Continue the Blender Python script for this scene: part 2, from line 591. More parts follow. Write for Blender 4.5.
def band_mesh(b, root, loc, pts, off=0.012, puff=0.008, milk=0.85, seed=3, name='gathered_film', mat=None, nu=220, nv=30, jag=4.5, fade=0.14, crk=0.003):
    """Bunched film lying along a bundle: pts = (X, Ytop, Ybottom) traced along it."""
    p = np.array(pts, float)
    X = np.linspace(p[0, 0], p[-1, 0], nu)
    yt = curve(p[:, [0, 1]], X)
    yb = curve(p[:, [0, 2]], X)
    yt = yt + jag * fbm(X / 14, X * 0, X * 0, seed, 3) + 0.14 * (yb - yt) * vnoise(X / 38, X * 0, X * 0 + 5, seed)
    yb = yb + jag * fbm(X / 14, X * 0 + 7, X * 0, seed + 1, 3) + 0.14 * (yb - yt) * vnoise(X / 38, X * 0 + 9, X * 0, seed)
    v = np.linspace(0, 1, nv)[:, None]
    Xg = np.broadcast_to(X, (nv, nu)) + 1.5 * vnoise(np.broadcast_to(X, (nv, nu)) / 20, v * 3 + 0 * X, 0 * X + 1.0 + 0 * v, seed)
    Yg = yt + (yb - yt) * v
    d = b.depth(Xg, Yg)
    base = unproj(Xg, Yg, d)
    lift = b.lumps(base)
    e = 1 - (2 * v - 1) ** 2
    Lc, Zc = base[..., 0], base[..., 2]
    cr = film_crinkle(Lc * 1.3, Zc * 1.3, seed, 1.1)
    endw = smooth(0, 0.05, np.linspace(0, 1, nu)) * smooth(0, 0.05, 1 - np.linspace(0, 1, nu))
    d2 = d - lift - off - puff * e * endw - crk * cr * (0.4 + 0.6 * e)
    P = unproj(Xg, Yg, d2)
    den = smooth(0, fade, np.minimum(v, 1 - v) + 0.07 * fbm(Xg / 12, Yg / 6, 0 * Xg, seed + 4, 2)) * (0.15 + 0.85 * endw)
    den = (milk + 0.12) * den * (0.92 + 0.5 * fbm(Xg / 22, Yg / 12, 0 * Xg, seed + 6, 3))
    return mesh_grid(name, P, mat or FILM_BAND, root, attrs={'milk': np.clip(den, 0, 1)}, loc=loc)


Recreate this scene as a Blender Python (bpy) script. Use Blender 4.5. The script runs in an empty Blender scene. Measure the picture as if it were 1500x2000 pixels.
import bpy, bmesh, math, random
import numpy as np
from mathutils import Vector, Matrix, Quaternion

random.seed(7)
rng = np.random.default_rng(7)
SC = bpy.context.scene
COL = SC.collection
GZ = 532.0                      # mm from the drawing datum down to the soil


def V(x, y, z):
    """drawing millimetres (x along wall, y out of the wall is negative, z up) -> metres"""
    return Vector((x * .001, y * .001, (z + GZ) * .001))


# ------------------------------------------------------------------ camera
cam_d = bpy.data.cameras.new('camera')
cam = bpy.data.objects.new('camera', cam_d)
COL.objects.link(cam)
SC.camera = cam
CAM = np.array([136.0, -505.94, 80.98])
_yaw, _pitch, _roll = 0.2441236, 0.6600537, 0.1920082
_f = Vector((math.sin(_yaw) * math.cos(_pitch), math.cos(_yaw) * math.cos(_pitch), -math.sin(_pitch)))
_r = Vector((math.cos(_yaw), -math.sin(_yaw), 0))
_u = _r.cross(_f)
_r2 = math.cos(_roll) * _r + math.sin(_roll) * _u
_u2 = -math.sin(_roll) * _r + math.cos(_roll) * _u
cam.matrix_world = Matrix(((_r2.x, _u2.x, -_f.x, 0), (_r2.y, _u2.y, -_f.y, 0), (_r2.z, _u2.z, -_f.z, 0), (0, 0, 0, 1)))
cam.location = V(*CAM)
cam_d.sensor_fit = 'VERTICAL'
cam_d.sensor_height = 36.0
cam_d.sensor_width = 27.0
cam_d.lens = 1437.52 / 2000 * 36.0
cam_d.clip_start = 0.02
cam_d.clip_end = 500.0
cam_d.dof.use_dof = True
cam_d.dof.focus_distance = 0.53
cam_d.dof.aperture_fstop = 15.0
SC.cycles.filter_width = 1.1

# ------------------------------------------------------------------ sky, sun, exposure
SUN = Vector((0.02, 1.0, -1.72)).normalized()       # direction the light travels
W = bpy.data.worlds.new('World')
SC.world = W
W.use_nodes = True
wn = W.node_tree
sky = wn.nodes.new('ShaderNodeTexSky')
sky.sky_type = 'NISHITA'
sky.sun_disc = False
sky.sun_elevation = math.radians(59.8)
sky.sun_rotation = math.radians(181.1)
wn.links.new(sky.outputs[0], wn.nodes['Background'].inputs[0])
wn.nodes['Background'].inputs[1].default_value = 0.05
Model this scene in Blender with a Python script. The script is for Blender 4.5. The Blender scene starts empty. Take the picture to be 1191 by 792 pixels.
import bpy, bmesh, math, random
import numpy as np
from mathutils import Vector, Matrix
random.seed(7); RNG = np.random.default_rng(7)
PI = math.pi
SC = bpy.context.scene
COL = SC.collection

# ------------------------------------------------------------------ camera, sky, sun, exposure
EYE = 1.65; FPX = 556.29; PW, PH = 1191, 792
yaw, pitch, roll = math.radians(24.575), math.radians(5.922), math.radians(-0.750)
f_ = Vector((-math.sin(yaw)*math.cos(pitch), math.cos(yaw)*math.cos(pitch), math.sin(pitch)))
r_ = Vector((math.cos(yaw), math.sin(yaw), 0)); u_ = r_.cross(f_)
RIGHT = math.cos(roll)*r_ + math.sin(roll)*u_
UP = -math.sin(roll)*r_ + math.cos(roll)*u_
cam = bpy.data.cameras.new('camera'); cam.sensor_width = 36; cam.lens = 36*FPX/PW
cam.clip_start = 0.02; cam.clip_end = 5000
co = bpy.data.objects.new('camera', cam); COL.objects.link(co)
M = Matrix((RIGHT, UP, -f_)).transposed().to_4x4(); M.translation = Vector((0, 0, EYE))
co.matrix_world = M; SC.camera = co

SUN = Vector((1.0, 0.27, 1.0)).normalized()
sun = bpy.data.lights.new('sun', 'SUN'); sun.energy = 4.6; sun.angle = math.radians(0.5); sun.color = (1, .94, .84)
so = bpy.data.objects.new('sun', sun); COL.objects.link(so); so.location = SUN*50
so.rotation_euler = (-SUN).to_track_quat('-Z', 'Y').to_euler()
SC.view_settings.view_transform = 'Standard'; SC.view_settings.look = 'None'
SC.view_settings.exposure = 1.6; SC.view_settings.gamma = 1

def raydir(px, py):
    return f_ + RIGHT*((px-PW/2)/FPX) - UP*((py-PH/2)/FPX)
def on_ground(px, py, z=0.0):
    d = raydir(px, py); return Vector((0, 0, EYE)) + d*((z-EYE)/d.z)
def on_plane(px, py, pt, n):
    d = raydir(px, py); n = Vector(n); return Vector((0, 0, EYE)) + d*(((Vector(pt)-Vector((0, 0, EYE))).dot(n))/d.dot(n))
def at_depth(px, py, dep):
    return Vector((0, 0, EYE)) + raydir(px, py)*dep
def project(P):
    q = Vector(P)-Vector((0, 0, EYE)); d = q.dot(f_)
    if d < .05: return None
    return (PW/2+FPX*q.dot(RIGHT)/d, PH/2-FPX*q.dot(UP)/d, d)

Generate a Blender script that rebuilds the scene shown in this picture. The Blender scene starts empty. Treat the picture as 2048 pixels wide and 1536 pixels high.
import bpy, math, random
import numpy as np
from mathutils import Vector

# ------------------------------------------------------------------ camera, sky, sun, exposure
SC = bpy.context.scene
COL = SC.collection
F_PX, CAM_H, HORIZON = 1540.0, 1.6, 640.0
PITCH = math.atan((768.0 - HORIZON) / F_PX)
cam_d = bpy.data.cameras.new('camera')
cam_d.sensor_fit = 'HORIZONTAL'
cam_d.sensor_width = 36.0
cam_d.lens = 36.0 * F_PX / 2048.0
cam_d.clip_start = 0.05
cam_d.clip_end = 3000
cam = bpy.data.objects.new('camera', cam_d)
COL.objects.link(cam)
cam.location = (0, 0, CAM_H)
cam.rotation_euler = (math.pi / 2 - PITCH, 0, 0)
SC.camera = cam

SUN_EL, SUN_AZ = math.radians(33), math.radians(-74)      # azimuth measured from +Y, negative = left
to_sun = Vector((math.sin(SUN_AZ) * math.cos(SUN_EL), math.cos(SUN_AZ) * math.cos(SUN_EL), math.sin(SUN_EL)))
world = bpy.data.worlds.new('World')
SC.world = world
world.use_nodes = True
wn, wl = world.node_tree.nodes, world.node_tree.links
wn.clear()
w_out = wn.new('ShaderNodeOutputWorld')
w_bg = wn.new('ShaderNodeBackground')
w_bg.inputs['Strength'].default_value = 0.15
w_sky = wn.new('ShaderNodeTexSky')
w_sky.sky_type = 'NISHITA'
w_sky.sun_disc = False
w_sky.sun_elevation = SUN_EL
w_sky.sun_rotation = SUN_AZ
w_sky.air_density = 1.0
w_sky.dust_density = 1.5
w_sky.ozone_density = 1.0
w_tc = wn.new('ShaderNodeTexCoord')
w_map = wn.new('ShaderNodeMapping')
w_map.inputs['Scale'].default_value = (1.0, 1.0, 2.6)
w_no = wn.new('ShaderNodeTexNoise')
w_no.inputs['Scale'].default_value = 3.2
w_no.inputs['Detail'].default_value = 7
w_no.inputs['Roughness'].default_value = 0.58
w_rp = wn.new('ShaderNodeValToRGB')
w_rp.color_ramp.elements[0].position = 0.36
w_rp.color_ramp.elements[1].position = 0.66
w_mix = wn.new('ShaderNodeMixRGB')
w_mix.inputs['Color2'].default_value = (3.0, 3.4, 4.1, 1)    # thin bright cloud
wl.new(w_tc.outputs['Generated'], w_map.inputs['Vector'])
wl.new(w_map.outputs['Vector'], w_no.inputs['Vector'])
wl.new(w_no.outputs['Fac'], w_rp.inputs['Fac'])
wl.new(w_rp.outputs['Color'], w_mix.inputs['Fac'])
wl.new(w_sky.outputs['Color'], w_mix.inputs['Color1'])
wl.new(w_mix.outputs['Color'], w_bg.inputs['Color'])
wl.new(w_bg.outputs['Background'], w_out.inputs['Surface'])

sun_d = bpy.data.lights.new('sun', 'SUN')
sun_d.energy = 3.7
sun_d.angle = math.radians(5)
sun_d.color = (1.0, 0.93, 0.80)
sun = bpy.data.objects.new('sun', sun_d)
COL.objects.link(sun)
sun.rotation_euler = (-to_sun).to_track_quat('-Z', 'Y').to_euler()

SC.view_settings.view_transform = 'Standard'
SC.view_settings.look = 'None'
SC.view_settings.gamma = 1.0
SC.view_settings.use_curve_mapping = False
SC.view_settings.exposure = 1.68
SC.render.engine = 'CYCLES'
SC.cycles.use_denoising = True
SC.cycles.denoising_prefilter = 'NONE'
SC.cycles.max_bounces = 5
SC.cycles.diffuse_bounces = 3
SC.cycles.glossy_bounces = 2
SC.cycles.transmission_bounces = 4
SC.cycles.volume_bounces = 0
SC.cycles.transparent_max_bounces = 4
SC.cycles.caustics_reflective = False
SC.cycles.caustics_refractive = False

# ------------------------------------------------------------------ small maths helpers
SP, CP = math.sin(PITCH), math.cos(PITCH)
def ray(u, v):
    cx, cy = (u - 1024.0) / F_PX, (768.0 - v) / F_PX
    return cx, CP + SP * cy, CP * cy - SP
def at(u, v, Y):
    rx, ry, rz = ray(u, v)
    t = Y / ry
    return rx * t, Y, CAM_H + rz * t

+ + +

INSTRUCTIONS TO FOLLOW: Which lines contain the word "pixels"? Copy each of them.

WRITTEN REPLY:
Recreate this scene as a Blender Python (bpy) script. Use Blender 4.5. The script runs in an empty Blender scene. Measure the picture as if it were 1500x2000 pixels.
Model this scene in Blender with a Python script. The script is for Blender 4.5. The Blender scene starts empty. Take the picture to be 1191 by 792 pixels.
Generate a Blender script that rebuilds the scene shown in this picture. The Blender scene starts empty. Treat the picture as 2048 pixels wide and 1536 pixels high.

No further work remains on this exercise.